AKSOE 10: Poster Session (posters are expected to be displayed the full day 8:30-18:00)

AKSOE 10.3: Poster

Wednesday, March 29, 2006, 16:00–18:00, P2

Variations of the Bak Asset Market Model — •Boris Brodda, Johannes J. Schneider, Sebastian Golke, Tobias Preis, and Wolfgang Paul — Institute of Physics, Johannes Gutenberg University of Mainz, Staudinger Weg 7, 55099 Mainz, Germany

In the Bak stock market model, several agents buy and sell shares at a virtual stock market. In this model, which can be generalized also to other kinds of assets, the agents update their individual conceptions of the price for buying and selling an asset, respectively, according to the current market price, a drift probability, and an imitative behavior [1].
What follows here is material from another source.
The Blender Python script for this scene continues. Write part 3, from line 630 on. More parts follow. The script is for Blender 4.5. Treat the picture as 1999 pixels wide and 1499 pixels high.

We introduce several variations of this Bak model by adding new approaches for volatility feedbacks. One approach already mentioned in [1] consists of adapting the individual conceptions according to the price change during some time interval. Another approach focuses on the agents’ strategies, which contain profit taking, stop loss orders, and momentum analysis.

In our investigations, we concentrate on some stylized facts of the asset returns, which can e.g. be determined from the autocorrelation function of returns and absolute returns.

[1] P. Bak, M. Paczuski, and M. Shubik, Physica A 246, 430, 1997.